WASHINGTON, March 16, 2010 – Agriculture Secretary Tom Vilsack will be in Japan April 5 through 9 to promote U.S. agricultural exports, as part of President Obama’s efforts to expand U.S. exports. While he is in Japan, Vilsack will meet with Japanese Minister of Agriculture, Forestry and Fisheries, Hirotaka Akamatsu, as well as U.S. exporters and Japanese importers.
    “We are determined to increase export opportunities for our farmers and ranchers,” said Vilsack. “My mission on this trip will be to continue to push hard to open markets and to bolster an open, rules-based international trading system that will benefit both consumers and our farmers and ranchers, who supply agricultural products around the world.”

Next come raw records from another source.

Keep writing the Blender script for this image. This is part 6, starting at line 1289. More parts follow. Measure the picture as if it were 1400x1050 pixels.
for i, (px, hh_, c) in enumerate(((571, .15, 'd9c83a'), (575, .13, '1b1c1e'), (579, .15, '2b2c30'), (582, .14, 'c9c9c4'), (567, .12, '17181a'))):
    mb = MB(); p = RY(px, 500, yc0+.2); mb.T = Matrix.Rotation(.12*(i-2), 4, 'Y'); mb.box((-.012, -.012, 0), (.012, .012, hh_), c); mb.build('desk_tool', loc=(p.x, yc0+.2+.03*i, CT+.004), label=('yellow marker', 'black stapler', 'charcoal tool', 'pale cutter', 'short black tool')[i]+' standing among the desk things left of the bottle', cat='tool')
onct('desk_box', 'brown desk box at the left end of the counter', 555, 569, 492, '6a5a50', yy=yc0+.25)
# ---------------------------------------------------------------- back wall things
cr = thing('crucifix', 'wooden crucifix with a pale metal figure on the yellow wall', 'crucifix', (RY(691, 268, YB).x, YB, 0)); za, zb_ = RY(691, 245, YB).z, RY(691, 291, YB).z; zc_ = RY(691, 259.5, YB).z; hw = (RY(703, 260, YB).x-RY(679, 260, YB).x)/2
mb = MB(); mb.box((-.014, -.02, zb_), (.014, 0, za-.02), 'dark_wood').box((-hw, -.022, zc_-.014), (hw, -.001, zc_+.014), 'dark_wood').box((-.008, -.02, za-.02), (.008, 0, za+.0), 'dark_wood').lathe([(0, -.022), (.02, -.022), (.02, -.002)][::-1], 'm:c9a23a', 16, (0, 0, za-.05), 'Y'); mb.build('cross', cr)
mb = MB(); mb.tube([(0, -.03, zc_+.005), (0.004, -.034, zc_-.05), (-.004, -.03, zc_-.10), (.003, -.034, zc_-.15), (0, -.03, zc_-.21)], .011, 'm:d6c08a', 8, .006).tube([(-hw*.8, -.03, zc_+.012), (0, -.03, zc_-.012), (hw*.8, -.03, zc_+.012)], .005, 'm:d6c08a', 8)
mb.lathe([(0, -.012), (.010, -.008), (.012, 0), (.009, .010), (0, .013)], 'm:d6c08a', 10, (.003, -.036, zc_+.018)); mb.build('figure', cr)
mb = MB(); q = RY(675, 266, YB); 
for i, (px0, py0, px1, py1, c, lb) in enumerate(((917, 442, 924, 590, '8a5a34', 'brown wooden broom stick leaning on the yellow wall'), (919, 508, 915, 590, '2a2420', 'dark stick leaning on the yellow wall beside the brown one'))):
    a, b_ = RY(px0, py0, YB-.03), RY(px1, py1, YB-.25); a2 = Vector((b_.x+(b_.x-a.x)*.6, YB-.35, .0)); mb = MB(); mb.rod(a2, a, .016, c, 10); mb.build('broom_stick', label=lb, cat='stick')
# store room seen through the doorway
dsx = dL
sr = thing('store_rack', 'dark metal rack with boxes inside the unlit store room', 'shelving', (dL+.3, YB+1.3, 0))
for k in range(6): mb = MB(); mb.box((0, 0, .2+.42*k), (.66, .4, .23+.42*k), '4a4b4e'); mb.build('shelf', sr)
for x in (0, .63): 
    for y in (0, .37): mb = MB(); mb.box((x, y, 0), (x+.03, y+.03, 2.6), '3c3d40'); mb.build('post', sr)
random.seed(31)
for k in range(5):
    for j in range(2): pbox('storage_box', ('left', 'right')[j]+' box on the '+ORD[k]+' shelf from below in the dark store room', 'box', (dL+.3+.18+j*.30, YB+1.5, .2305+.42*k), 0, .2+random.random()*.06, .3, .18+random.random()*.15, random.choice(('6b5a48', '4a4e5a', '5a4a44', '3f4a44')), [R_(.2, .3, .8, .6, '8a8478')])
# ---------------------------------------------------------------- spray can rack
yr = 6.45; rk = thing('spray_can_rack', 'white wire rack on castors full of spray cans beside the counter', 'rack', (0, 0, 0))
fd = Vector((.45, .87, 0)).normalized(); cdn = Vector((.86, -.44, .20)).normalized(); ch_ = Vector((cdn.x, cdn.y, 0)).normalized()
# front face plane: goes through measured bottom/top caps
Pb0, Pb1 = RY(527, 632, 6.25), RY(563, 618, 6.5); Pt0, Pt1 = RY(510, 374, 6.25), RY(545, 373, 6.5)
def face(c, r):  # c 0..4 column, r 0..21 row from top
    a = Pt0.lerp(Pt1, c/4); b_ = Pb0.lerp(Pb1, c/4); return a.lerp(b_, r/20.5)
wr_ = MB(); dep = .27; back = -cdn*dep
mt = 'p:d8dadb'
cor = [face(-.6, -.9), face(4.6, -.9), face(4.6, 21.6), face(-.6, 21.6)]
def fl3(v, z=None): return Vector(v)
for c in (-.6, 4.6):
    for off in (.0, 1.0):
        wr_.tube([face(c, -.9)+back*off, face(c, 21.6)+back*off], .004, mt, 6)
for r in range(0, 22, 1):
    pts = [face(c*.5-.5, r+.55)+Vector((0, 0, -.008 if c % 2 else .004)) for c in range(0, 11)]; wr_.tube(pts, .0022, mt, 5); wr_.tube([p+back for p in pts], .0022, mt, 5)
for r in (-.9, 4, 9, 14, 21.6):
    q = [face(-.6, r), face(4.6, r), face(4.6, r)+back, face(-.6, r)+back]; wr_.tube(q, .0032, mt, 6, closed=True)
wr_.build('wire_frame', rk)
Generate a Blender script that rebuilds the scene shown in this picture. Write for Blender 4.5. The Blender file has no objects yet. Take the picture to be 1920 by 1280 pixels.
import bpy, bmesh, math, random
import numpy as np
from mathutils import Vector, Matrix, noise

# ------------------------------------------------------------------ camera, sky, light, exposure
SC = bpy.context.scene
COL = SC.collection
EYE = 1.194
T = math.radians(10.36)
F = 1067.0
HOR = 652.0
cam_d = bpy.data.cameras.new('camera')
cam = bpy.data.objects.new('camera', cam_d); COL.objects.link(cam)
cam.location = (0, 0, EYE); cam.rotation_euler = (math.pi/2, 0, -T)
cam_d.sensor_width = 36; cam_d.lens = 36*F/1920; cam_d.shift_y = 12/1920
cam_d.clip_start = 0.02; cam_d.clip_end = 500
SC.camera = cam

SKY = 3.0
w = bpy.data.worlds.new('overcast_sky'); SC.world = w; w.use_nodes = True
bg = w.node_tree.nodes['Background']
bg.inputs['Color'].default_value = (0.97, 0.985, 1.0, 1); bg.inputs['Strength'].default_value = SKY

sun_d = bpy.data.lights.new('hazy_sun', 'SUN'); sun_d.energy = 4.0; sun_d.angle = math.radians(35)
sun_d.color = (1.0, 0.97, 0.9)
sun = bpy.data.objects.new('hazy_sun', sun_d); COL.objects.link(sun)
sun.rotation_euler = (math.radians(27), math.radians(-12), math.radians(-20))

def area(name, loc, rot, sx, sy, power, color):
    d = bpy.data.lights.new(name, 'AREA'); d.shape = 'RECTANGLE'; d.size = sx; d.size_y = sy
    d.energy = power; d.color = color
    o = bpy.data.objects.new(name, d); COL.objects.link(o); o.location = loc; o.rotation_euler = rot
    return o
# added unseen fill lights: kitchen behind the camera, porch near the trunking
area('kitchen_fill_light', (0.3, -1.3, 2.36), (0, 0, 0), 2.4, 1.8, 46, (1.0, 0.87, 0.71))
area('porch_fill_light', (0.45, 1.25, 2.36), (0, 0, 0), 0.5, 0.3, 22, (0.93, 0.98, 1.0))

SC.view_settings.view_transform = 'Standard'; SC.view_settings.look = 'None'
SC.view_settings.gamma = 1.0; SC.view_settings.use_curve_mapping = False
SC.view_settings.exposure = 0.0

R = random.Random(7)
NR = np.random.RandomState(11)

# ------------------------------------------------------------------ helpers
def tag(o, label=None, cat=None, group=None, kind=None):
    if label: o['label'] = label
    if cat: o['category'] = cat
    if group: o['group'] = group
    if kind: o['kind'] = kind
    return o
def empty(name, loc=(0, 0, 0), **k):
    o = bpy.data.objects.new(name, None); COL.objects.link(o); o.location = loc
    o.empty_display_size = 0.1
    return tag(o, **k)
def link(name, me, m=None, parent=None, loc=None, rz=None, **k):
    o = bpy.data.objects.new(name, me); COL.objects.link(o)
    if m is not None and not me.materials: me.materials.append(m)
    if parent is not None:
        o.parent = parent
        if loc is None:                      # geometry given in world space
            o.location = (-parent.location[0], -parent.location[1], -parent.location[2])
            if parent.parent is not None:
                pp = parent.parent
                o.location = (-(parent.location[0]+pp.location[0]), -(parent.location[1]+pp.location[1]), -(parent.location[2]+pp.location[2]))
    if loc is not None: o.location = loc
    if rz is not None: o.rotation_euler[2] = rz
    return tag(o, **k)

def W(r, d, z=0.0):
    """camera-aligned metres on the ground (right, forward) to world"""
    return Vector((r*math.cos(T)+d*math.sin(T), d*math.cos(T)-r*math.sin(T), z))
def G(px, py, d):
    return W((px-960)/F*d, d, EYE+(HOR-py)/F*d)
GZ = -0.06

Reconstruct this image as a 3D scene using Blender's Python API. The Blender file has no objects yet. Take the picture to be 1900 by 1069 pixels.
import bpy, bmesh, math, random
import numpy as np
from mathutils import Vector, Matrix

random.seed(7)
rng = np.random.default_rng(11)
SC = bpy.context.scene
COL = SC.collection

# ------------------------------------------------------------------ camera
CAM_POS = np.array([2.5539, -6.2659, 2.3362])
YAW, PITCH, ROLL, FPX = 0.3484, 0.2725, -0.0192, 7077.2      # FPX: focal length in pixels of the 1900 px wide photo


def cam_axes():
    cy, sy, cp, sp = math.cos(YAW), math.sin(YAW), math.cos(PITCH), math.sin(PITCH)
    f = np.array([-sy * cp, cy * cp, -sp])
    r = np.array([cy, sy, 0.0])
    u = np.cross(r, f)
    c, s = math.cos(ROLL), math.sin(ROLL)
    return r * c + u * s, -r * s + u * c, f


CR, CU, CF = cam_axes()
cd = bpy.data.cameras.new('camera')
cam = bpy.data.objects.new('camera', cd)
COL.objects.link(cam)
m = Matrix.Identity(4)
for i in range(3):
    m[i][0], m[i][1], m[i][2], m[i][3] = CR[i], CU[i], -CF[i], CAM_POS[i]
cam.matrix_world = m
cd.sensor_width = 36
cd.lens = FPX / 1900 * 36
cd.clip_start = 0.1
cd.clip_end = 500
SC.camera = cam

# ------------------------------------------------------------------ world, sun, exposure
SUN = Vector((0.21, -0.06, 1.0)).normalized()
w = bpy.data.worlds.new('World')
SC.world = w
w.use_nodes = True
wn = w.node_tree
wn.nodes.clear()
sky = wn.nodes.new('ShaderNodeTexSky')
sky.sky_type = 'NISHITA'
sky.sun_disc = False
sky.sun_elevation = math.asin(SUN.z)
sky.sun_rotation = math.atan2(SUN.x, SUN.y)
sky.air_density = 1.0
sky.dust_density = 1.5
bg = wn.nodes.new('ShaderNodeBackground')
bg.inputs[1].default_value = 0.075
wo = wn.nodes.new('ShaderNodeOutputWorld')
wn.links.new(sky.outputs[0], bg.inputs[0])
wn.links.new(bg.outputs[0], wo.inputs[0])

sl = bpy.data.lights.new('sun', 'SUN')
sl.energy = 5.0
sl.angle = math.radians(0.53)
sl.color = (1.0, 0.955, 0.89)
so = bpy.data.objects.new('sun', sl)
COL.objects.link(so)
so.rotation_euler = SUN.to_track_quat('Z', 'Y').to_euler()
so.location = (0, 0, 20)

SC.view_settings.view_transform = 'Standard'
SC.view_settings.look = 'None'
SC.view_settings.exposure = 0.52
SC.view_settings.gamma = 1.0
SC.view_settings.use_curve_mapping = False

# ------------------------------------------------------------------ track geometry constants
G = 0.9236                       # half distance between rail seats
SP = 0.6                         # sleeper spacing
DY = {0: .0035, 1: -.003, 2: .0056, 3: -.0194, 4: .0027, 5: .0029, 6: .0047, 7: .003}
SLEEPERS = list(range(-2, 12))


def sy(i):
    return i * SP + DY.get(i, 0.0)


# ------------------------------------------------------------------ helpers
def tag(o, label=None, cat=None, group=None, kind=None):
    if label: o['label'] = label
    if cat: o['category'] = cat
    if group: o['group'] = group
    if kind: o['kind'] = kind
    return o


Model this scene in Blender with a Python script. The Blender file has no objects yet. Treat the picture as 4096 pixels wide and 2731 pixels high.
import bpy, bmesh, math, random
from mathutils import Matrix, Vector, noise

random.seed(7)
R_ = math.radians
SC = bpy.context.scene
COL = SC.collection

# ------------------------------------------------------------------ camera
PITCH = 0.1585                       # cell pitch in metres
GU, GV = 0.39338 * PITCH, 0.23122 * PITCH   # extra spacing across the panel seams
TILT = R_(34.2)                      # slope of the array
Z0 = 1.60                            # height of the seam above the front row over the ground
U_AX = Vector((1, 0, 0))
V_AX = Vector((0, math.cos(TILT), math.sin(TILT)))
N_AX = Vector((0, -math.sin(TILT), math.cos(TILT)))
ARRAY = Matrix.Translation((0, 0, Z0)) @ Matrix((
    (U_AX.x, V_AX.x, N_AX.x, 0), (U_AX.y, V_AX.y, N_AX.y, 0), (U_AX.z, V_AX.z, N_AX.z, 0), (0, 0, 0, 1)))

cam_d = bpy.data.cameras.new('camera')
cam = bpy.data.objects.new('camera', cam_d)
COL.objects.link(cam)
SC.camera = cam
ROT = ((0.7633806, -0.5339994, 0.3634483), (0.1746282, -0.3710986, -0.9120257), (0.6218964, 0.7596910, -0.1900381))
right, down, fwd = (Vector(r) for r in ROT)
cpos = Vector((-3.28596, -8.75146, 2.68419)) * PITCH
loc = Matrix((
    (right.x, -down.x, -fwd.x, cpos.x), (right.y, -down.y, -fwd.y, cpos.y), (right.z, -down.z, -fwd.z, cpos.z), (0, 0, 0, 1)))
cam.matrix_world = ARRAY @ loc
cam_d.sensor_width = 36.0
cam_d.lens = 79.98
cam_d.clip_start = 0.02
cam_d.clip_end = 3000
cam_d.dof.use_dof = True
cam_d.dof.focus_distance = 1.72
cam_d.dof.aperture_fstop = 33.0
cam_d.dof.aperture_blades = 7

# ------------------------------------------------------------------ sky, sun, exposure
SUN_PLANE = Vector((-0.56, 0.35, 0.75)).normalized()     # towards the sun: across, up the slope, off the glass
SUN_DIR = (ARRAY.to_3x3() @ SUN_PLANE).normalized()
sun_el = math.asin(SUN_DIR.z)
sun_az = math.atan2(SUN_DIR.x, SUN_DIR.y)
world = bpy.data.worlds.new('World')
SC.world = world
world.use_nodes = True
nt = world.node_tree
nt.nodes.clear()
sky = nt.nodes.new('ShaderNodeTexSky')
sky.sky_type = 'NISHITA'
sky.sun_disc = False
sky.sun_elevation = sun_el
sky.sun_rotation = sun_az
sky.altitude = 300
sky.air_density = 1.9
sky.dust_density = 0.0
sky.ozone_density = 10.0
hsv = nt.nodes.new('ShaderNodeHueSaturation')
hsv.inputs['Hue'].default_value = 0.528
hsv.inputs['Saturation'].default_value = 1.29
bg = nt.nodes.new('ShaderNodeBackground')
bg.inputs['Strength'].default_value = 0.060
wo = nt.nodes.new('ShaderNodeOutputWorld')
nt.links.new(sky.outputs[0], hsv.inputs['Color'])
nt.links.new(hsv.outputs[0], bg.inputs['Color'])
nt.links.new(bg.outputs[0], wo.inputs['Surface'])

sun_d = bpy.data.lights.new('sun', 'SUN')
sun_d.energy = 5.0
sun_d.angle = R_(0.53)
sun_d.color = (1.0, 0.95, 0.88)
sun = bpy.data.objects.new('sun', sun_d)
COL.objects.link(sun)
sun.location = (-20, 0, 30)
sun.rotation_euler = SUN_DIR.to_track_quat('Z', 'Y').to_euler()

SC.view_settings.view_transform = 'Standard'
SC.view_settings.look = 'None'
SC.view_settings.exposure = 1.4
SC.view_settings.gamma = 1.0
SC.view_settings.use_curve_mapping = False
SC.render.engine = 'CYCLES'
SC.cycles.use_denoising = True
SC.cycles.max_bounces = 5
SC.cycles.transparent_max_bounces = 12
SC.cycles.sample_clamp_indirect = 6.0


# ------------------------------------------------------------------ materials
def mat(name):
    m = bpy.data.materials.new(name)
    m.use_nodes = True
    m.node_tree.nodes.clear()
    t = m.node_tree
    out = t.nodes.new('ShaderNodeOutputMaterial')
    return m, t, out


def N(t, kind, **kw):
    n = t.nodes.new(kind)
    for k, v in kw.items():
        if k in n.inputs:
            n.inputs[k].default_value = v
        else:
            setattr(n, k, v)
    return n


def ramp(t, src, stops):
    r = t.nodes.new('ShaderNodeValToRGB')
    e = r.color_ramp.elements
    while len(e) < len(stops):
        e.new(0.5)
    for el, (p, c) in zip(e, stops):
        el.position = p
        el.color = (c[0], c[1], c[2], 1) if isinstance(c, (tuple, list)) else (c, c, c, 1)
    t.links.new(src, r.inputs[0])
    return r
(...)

    In his State of the Union address, President Obama announced a National Export Initiative to coordinate federal efforts to help rebuild the economy by increasing export opportunities. The initiative’s goal is to double all U.S. exports in the next five years. The new strategy will improve collaboration among USDA agencies and guide priorities for international staffing, foreign assistance, and agricultural research.
    In addition to giving a keynote address on April 7 at a Global Food Security Symposium sponsored by the U.S. Grains Council, Vilsack will meet with students at the University of Tokyo in a Town Hall meeting. He will give a speech at the Foreign Correspondents Club on April 9.
    On April 8, Vilsack will travel by train to Yamanashi to help commemorate the 50th anniversary of a 1959 ‘hog lift’ when Iowa farmers sent 36 hogs to Yamanashi after Japan suffered major livestock losses caused by two typhoons. Three years later, the original 36 hogs had multiplied to more than 500. Iowa and Yamanashi established a sister-state relationship after the ‘hog lift.’ A delegation from Iowa will accompany Vilsack to Yamanashi.
    “The ‘hog lift’ symbolizes the start off a flourishing agricultural relationship,” Vilsack said. “For more than 50 years, U.S. grains and soybeans producers have worked with Japanese importers to develop strong and reliable markets that have benefited producers and consumers alike.”
    Japan is the United States’ third largest export market with sales of more than $11 billion in FY2009. The top five U.S. agricultural commodities shipped there are coarse grains, red meats, soybeans, feeds and fodders, and processed fruits and vegetables.